> Task details: Filter the data for lines with the word "that", then copy every line so identified.

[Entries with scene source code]
▼

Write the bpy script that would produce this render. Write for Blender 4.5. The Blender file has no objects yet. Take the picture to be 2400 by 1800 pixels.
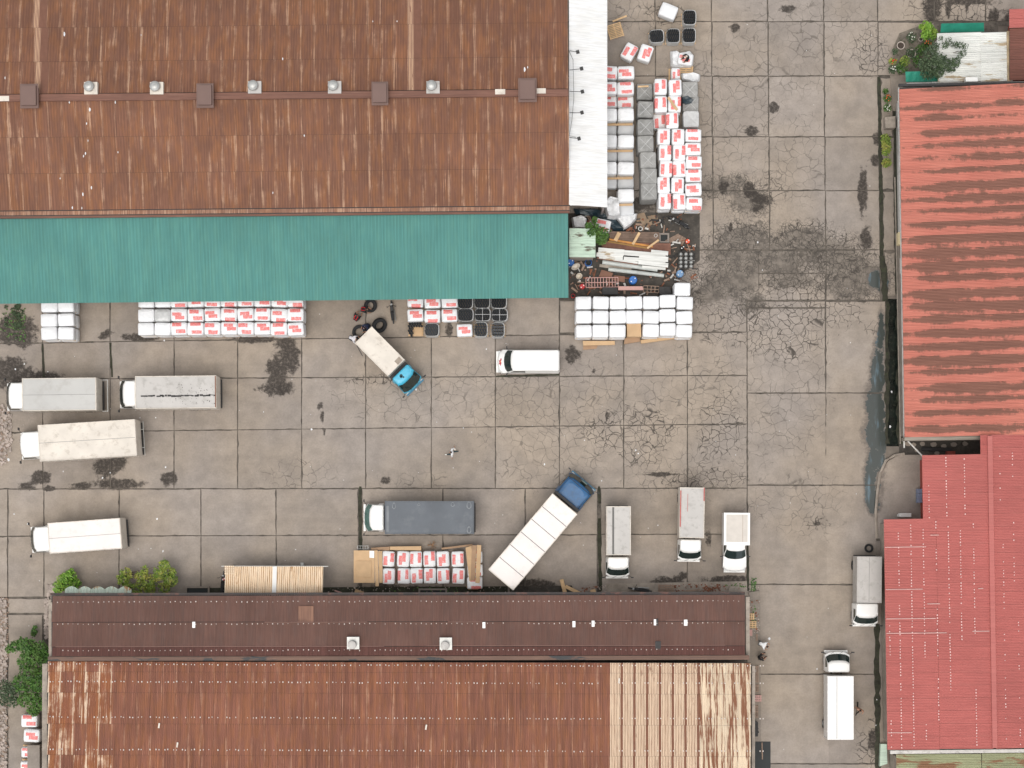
import bpy, math, random
from mathutils import Vector, Matrix, noise
random.seed(7)
R = math.radians
SC = bpy.context.scene
COL = SC.collection

# ------------------------------------------------------------------ camera, sky, sun, exposure
PXM = 30.0            # photo pixels (2400 wide) per metre on the ground
H = 150.0             # camera height
CX, CY = 0.0, -11.0   # the point straight below the camera
cam_d = bpy.data.cameras.new('camera')
cam = bpy.data.objects.new('camera', cam_d); COL.objects.link(cam)
cam.location = (CX, CY, H)
cam.rotation_euler = (0, 0, 0)
cam_d.sensor_width = 36.0
cam_d.lens = 36.0 * H / (2400 / PXM)
cam_d.shift_x = 0.0
cam_d.shift_y = -CY / (2400 / PXM)
cam_d.clip_start = 1.0
cam_d.clip_end = 2000.0
SC.camera = cam

world = bpy.data.worlds.new('World'); SC.world = world; world.use_nodes = True
wn = world.node_tree; wn.nodes.clear()
sky = wn.nodes.new('ShaderNodeTexSky'); sky.sky_type = 'NISHITA'; sky.sun_disc = False
SUN_EL, SUN_ROT = R(74), R(200)
sky.sun_elevation = SUN_EL; sky.sun_rotation = SUN_ROT
sky.air_density = 1.0; sky.dust_density = 3.0; sky.ozone_density = 1.0
hsv = wn.nodes.new('ShaderNodeHueSaturation'); hsv.inputs['Saturation'].default_value = 0.16
hsv.inputs['Value'].default_value = 1.0
bg = wn.nodes.new('ShaderNodeBackground'); bg.inputs['Strength'].default_value = 0.14
wo = wn.nodes.new('ShaderNodeOutputWorld')
wn.links.new(sky.outputs[0], hsv.inputs['Color']); wn.links.new(hsv.outputs[0], bg.inputs['Color'])
wn.links.new(bg.outputs[0], wo.inputs['Surface'])
sun_d = bpy.data.lights.new('sun', 'SUN'); sun_d.energy = 0.9; sun_d.angle = R(35); sun_d.color = (1.0, 0.95, 0.88)
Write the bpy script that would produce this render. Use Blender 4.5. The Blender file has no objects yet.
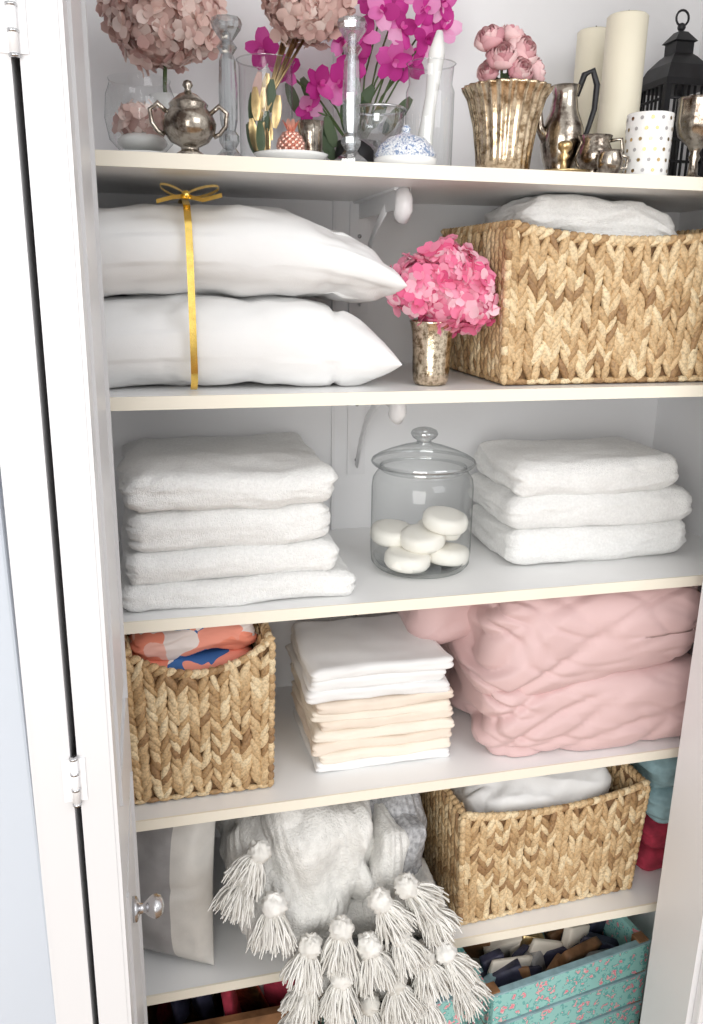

▲

> Answer for this exercise:
Write the bpy script that would produce this render. Write for Blender 4.5. The Blender file has no objects yet. Take the picture to be 2400 by 1800 pixels.
Write the bpy script that would produce this render. Use Blender 4.5. The Blender file has no objects yet.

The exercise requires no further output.